What the task requires » Word for word, extract the first line of the records below and each line after it, up to and including the line with "vpar = np.concatenate([vn.ravel(), vn.ravel()])[used]". Pictures are left out.

Given information »

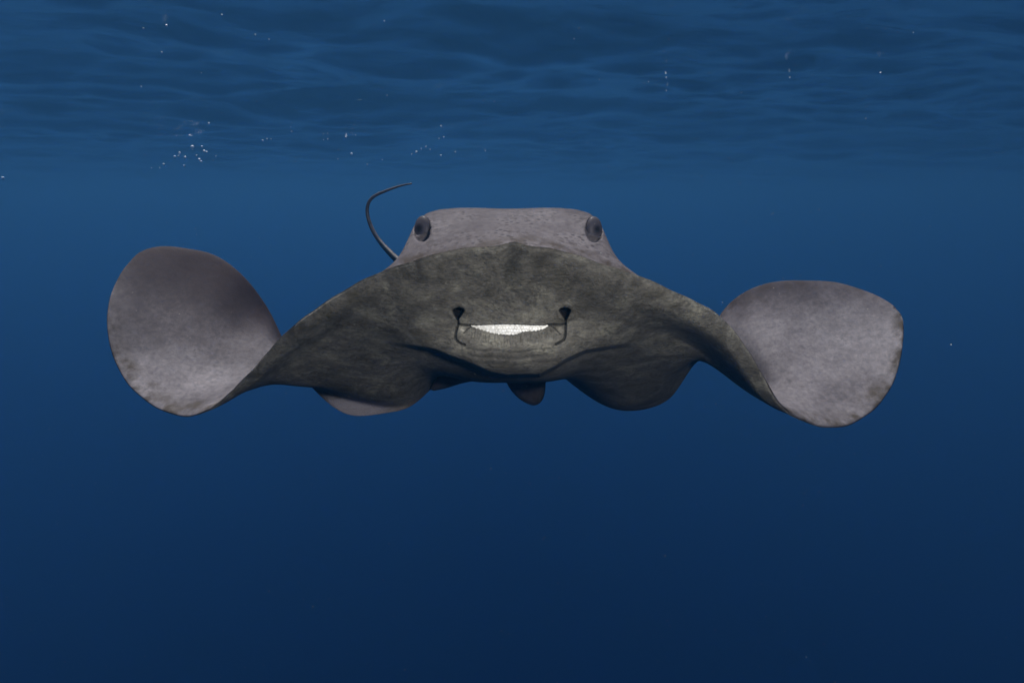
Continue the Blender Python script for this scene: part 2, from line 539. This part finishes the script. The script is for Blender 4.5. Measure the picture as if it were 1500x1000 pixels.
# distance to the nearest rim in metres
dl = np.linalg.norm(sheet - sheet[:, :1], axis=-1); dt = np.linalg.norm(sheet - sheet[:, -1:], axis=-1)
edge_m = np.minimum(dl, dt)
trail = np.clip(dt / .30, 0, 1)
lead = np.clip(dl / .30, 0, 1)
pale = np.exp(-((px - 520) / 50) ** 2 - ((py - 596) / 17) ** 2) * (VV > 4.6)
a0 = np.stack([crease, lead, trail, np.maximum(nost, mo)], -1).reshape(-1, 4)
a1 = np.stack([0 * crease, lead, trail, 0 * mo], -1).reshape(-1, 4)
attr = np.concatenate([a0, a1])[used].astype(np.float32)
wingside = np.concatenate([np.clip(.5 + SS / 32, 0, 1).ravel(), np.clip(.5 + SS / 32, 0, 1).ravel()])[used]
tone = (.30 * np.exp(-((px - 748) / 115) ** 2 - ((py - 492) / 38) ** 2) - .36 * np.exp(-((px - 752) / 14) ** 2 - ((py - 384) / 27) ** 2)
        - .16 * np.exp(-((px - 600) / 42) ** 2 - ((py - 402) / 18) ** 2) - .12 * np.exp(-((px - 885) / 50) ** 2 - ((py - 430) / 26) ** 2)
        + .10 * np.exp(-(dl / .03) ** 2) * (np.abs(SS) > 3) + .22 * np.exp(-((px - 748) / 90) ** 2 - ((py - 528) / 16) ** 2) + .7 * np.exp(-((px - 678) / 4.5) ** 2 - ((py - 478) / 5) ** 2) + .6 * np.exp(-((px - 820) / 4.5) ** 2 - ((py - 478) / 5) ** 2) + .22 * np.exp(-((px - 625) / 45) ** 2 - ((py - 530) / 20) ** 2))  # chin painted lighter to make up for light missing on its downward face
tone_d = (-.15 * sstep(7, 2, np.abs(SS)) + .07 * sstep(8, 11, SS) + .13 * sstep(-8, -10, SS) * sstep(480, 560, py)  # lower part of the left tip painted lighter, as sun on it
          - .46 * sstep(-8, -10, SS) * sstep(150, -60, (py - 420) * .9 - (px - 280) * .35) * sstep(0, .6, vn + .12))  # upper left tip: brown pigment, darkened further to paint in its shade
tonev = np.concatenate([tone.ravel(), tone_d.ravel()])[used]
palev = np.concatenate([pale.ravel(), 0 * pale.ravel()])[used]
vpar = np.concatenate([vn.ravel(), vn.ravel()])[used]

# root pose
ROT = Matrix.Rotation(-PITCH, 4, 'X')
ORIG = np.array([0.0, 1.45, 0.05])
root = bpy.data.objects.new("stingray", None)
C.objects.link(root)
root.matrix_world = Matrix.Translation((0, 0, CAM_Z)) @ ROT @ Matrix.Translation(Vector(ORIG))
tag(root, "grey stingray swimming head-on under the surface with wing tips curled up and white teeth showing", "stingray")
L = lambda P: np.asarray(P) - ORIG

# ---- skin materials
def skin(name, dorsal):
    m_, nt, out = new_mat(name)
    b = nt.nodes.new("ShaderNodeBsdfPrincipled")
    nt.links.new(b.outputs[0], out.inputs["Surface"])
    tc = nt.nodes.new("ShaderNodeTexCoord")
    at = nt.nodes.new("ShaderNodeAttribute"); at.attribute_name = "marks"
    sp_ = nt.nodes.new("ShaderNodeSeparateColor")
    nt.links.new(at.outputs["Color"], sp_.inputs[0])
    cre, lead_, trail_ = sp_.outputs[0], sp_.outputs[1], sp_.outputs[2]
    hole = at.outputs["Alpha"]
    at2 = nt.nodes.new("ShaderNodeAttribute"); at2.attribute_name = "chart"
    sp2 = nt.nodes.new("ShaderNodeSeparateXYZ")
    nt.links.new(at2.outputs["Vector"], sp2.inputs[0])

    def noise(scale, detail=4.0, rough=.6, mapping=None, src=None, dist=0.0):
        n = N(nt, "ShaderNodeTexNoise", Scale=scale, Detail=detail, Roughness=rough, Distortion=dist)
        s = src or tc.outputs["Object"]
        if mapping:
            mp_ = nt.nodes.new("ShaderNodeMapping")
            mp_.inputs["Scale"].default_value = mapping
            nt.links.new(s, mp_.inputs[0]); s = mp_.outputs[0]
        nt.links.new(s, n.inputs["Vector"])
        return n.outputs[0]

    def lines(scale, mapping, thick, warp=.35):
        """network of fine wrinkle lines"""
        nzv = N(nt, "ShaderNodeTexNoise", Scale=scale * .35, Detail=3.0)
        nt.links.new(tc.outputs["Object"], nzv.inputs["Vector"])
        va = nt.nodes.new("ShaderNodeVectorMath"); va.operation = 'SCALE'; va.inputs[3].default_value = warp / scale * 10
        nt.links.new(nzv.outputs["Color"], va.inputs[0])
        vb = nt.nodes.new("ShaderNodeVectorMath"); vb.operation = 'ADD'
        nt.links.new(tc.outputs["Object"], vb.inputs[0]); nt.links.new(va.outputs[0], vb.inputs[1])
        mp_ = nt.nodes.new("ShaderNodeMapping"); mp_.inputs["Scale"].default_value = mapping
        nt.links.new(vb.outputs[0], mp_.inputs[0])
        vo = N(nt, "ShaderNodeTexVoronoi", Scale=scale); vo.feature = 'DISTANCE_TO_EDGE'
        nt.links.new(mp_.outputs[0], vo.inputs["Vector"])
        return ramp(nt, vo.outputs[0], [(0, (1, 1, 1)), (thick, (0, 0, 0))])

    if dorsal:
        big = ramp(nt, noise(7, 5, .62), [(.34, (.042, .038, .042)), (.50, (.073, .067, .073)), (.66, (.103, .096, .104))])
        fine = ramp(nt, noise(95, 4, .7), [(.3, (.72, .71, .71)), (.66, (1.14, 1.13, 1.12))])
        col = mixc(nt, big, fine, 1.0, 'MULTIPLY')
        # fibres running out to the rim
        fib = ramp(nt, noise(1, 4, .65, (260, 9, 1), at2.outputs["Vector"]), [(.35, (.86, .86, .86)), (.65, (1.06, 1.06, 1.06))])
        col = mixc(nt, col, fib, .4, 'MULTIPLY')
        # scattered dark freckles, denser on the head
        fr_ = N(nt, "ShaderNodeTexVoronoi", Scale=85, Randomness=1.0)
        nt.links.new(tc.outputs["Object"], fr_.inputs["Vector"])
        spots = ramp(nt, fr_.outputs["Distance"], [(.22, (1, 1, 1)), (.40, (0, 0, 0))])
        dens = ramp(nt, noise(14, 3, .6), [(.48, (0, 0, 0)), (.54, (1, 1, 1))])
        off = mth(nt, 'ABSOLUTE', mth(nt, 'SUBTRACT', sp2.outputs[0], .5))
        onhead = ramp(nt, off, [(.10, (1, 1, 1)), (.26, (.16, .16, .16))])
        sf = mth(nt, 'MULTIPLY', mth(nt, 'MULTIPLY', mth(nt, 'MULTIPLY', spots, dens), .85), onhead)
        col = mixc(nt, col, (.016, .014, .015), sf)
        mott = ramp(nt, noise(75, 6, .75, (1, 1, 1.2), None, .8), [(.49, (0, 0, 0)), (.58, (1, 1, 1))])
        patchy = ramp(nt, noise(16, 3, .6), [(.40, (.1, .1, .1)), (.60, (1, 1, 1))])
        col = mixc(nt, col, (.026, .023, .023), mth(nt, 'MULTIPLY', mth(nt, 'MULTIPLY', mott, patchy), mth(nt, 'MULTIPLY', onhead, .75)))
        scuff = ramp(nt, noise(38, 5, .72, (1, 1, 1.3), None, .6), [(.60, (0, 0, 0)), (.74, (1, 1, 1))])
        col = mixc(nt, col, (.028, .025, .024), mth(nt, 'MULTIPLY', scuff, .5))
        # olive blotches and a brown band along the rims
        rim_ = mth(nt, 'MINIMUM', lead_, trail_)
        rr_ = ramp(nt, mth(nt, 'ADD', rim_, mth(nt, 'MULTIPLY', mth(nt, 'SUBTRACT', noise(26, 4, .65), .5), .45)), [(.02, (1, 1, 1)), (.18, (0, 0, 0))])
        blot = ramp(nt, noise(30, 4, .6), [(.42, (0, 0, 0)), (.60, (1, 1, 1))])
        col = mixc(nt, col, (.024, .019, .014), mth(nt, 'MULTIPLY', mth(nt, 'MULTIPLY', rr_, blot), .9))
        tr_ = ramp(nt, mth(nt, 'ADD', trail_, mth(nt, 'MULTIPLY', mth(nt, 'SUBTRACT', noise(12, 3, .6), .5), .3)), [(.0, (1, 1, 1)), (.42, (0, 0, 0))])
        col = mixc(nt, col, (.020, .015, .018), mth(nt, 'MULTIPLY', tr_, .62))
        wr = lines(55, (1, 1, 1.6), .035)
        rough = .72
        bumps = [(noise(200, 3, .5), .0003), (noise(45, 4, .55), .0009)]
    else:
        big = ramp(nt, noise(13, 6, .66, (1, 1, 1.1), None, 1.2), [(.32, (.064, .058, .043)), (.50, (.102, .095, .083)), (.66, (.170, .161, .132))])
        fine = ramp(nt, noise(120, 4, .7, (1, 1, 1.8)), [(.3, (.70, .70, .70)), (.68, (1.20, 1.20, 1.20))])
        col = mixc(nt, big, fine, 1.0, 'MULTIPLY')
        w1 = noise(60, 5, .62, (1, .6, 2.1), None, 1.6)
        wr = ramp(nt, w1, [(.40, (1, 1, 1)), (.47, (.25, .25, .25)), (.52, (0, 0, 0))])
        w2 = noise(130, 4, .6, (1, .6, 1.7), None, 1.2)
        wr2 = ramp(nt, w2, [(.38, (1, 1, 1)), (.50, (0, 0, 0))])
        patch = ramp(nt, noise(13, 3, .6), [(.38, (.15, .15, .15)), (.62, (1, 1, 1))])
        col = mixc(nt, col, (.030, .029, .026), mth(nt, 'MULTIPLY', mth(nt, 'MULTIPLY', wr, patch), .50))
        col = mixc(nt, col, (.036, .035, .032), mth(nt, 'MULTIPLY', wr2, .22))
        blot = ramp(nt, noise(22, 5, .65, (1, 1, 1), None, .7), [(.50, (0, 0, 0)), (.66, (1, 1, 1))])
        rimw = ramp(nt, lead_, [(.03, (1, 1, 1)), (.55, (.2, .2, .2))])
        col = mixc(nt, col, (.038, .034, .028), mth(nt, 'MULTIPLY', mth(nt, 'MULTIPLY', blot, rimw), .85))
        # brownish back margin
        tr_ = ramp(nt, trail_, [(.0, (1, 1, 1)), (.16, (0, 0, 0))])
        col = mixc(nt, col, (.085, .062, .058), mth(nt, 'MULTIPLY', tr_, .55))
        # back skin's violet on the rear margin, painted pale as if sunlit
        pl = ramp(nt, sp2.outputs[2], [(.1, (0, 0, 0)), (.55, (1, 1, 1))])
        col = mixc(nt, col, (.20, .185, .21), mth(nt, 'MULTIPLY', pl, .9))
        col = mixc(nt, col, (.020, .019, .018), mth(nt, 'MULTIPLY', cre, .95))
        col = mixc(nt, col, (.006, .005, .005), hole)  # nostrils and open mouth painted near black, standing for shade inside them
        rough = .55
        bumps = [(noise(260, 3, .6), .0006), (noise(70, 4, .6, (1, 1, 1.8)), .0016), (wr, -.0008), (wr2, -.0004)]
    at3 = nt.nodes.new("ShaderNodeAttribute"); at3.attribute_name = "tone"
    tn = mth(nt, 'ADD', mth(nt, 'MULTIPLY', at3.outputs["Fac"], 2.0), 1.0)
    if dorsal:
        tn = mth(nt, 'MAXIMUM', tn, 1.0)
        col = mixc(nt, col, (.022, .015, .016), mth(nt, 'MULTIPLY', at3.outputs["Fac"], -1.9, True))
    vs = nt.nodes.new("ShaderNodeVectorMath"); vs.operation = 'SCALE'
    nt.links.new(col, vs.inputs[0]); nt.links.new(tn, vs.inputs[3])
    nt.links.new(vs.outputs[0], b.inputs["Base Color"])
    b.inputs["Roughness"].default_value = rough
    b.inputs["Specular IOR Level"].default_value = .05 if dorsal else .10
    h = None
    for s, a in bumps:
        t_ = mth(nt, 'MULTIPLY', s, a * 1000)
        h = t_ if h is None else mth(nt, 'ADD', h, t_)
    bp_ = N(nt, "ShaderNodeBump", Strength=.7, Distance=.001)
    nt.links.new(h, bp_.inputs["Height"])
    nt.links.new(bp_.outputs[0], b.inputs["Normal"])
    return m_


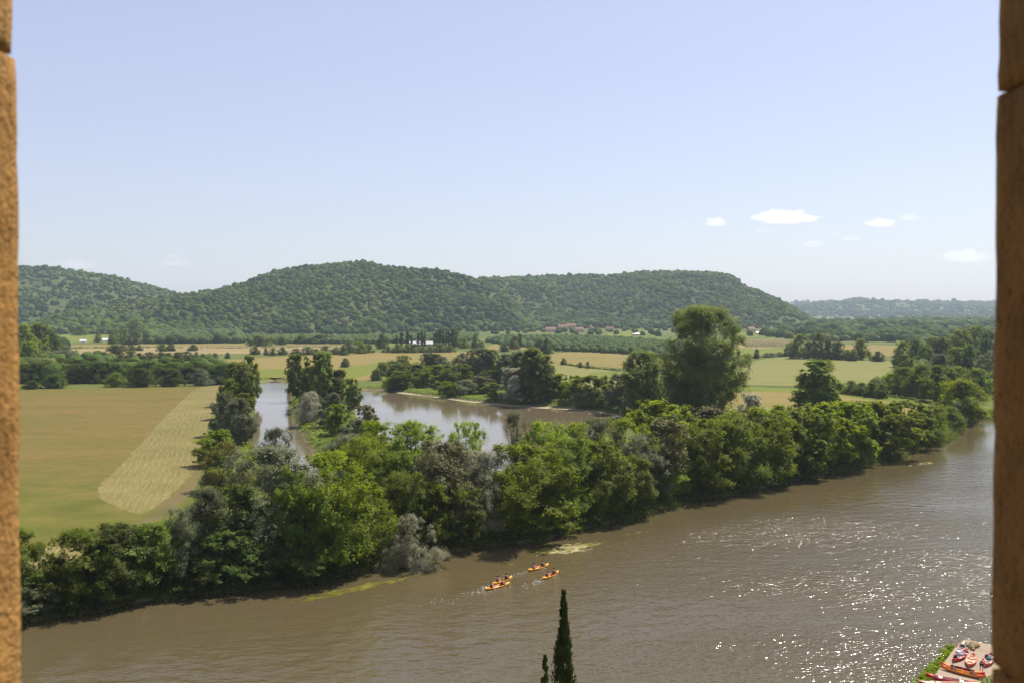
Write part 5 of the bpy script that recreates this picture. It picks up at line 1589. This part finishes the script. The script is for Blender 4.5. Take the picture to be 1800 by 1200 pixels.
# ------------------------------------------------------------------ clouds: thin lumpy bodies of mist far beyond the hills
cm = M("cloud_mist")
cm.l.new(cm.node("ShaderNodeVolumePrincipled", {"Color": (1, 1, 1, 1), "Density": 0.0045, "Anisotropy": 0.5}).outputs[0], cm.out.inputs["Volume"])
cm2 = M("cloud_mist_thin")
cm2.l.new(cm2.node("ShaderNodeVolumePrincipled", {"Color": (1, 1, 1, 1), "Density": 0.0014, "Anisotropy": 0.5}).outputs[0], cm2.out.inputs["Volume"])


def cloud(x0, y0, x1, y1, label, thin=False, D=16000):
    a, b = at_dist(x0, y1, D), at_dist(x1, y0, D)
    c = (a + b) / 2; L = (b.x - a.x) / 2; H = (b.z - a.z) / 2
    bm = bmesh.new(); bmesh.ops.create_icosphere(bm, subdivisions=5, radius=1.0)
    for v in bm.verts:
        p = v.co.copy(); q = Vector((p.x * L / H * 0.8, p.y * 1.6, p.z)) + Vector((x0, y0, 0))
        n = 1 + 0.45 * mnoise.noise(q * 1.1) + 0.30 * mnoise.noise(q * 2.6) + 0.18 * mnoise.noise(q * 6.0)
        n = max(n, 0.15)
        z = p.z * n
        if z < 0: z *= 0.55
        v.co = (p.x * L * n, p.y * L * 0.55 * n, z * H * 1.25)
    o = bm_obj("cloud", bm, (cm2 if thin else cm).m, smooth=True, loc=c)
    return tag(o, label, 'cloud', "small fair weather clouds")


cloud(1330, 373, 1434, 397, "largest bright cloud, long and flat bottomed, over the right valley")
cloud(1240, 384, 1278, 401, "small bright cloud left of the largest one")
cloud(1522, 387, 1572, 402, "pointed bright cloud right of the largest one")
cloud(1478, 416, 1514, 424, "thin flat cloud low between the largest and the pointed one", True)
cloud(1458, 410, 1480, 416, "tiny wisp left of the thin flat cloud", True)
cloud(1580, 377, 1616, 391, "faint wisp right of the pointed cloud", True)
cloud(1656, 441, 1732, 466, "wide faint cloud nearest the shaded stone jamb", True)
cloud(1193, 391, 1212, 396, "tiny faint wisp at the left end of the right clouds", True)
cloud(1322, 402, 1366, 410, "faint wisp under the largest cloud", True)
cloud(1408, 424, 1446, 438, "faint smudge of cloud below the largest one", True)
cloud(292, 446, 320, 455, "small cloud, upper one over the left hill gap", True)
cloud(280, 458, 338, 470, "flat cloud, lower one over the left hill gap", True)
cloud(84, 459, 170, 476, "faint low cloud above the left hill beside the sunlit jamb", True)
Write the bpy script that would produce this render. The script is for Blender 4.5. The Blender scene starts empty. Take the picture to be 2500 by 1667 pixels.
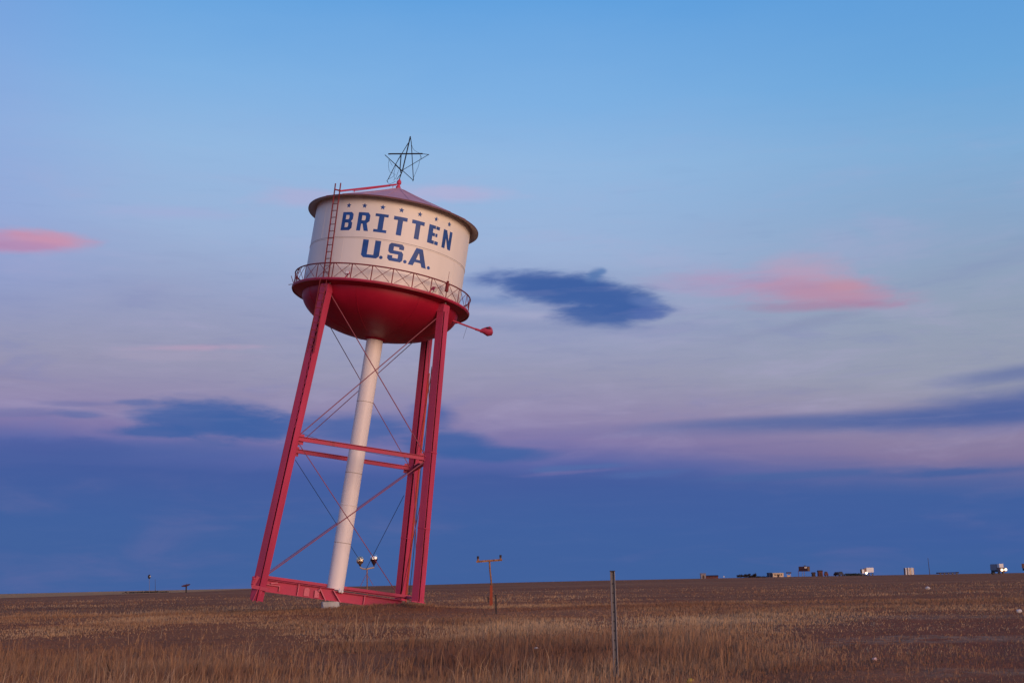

Response »
Continue the Blender Python script for this scene: part 2, from line 539. This part finishes the script. The script is for Blender 4.5. Measure the picture as if it were 1500x1000 pixels.
# distance to the nearest rim in metres
dl = np.linalg.norm(sheet - sheet[:, :1], axis=-1); dt = np.linalg.norm(sheet - sheet[:, -1:], axis=-1)
edge_m = np.minimum(dl, dt)
trail = np.clip(dt / .30, 0, 1)
lead = np.clip(dl / .30, 0, 1)
pale = np.exp(-((px - 520) / 50) ** 2 - ((py - 596) / 17) ** 2) * (VV > 4.6)
a0 = np.stack([crease, lead, trail, np.maximum(nost, mo)], -1).reshape(-1, 4)
a1 = np.stack([0 * crease, lead, trail, 0 * mo], -1).reshape(-1, 4)
attr = np.concatenate([a0, a1])[used].astype(np.float32)
wingside = np.concatenate([np.clip(.5 + SS / 32, 0, 1).ravel(), np.clip(.5 + SS / 32, 0, 1).ravel()])[used]
tone = (.30 * np.exp(-((px - 748) / 115) ** 2 - ((py - 492) / 38) ** 2) - .36 * np.exp(-((px - 752) / 14) ** 2 - ((py - 384) / 27) ** 2)
        - .16 * np.exp(-((px - 600) / 42) ** 2 - ((py - 402) / 18) ** 2) - .12 * np.exp(-((px - 885) / 50) ** 2 - ((py - 430) / 26) ** 2)
        + .10 * np.exp(-(dl / .03) ** 2) * (np.abs(SS) > 3) + .22 * np.exp(-((px - 748) / 90) ** 2 - ((py - 528) / 16) ** 2) + .7 * np.exp(-((px - 678) / 4.5) ** 2 - ((py - 478) / 5) ** 2) + .6 * np.exp(-((px - 820) / 4.5) ** 2 - ((py - 478) / 5) ** 2) + .22 * np.exp(-((px - 625) / 45) ** 2 - ((py - 530) / 20) ** 2))  # chin painted lighter to make up for light missing on its downward face
tone_d = (-.15 * sstep(7, 2, np.abs(SS)) + .07 * sstep(8, 11, SS) + .13 * sstep(-8, -10, SS) * sstep(480, 560, py)  # lower part of the left tip painted lighter, as sun on it
          - .46 * sstep(-8, -10, SS) * sstep(150, -60, (py - 420) * .9 - (px - 280) * .35) * sstep(0, .6, vn + .12))  # upper left tip: brown pigment, darkened further to paint in its shade
tonev = np.concatenate([tone.ravel(), tone_d.ravel()])[used]
palev = np.concatenate([pale.ravel(), 0 * pale.ravel()])[used]
vpar = np.concatenate([vn.ravel(), vn.ravel()])[used]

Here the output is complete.